La maglia per la gente
del tempo e della tempra di Emidio non era un semplice indumento da indossare
la domenica (eh si allora si giocava la domenica e ad orari decenti) per
coprire il busto o un semplice mero strumento lavorativo che ti permetteva di
portare a casa la pagnotta. I giocatori di allora, a dispetto di oggi, quando
la mettevano si sentivano investiti di una responsabilità tale nei confronti
dei tifosi quasi come essa fosse il simbolo di un contratto stipulato con loro.
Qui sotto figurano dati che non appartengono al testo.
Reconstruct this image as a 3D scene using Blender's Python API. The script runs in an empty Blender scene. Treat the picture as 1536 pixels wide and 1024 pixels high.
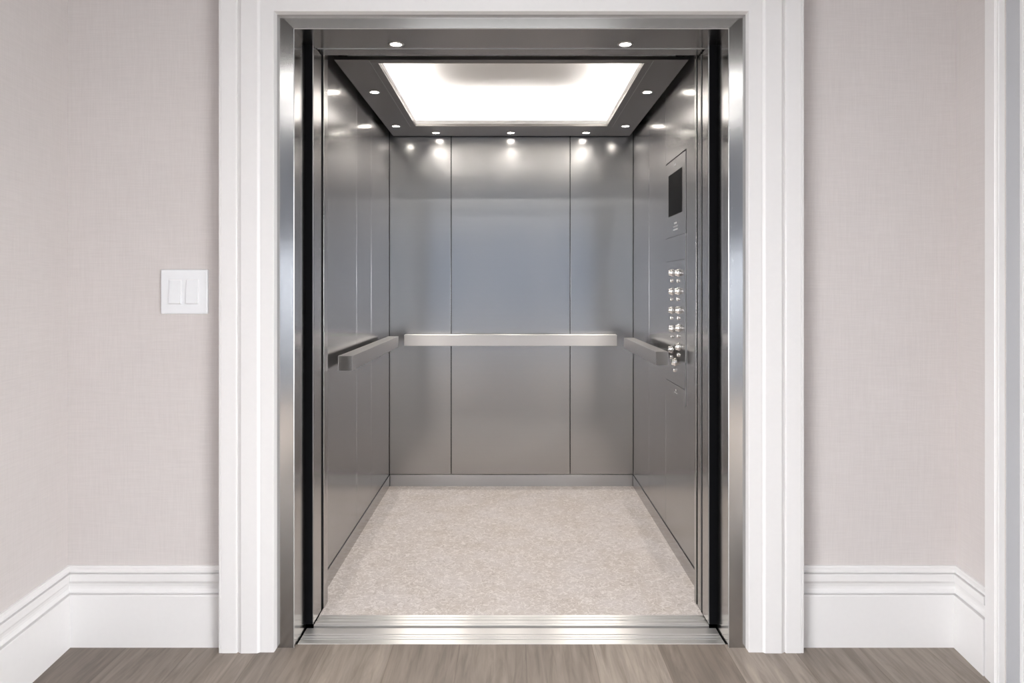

In campo davano tutto e cercavano di onorarla al meglio perché sapevano che non
era solo una maglia di stoffa o cotone bensì davano il giusto peso ai valori
che rappresentava. Al primo posto poi insieme alla maglia c’era la squadra e
loro, casomai, venivano al secondo e difficilmente facevano pesare i loro
meriti acquisiti in campo mantenendo poi un rapporto cordiale con la tifoseria,
senza mai sottrarsi ad un civilissimo
confronto che alle volte sfociava in rapporti di stima e amicizia reciproca. Se
allora non era un caso che un tifoso e un giocatore della Pro fossero amici e
si frequentassero al di fuori dello stadio, oggi invece si è perso quel
rapporto tifoso-giocatore che era il cemento dello sport di quei tempi tanto
che i moderni calciatori non si confrontano più con essi, nemmeno in una
informale semplice chiacchierata, tenendo alle volte una tale distanza che
manco i Papi, che ne avrebbero diritto, tengono con i fedeli, manco ch essi fossero
delle entità divine inavvicinabili. La maggior parte di questi è allergica a
tutto ciò e quando osi fargli un appunto ecco che alle volte ti guardano male e
ti senti rispondere “senza di me voi chissà dove sareste!”. Questa è gente che
magari fa due goal in un match con una squadraccia qualsiasi, tipo il Legnano (
J
), e si sente un “dio in terra”, quando a quei tempi gente come Cavigioli si
scherniva anche quando andava a vincere e non condannava nessuno quando
perdeva. Oggi invece tutti contro tutti, nessuno sostiene l’altro, giocatori
che collezionano maglie manco dovessero riempire l’album della Panini e …
poveri noi!
Badate che comunque non
si fa di tutta un erba un fascio, perché come ci sono le “mele marce” oggi c’erano
anche ieri ma mi sembra giusto, in questa triste occasione, fare una
riflessione sul calcio di oggi e quell’allora e di come il primo sia di gran
lunga peggiore dell’ultimo con giocatori che, più che atleti, si credono star
del cinema, capricciosi che mollano la barca alla prima difficoltà o che
decidono di andarsene se non giocano invece di guadagnarsi il posto, e
preoccupati più della loro immagine che delle loro prestazioni in campo.
Esempio di come sono
cambiati i parametri di oggi e di allora nel calcio; un giocatore guadagna
milioni di euro, fa solo due goal in un anno ma per i giornalisti è un fenomeno
e questi, oltre a condizionare il giudizio della massa, fanno credere a
quell’atleta di essere un campione affermato e magari incompreso dalla società
d’appartenenza, cosa che uno che guadagna cifre del genere dovrebbe fare bel
altro. Per la morte di Cavigioli, che da calciatore certe cifre se l’è sognate,
uno che ha giocato contro Valentino Mazzola dando vita a sfide epiche, a parte
i giornali locali forse avremo un piccolo trafiletto su un quotidiano nazionale
in un posto non visibile a tutti mentre forse i notiziari sportivi televisivi
manco ne faranno menzione.
Diciamolo; forse non è
tutta colpa dei giocatori se si sentono tutti fenomeni, senza poi esserlo, ma
anche di questi pseudo-giornalisti che ne fanno delle star buttandogli fumo
negli occhi, facendogli credere di essere più di quelli che sono e che se le
cose vanno male è colpa degli altri e mai loro.
Probabilmente sono andato
un po’ fuori tema ma questo mi è sembrato il miglior modo per onorare
Cavigioli, un fenomeno che, ai tempi d’oggi, avrebbe potuto vivere di rendita
per quello che ha fatto ma che forse avrebbe barattato volentieri per il bene
della squadra. Arrivederci Emidio, sei nelle leggenda, e per questo non mi
piace la parola addio perché per noi sarai sempre vivo nei nostri cuori e
perché, se crediamo che oltre questa vita ce ne sia un’altra, siamo sicuri che
ci aspetterai nell’alto dei cieli per vivere altre avventure con la maglia
della Pro (che per lo più s’intona con i colori del cielo!).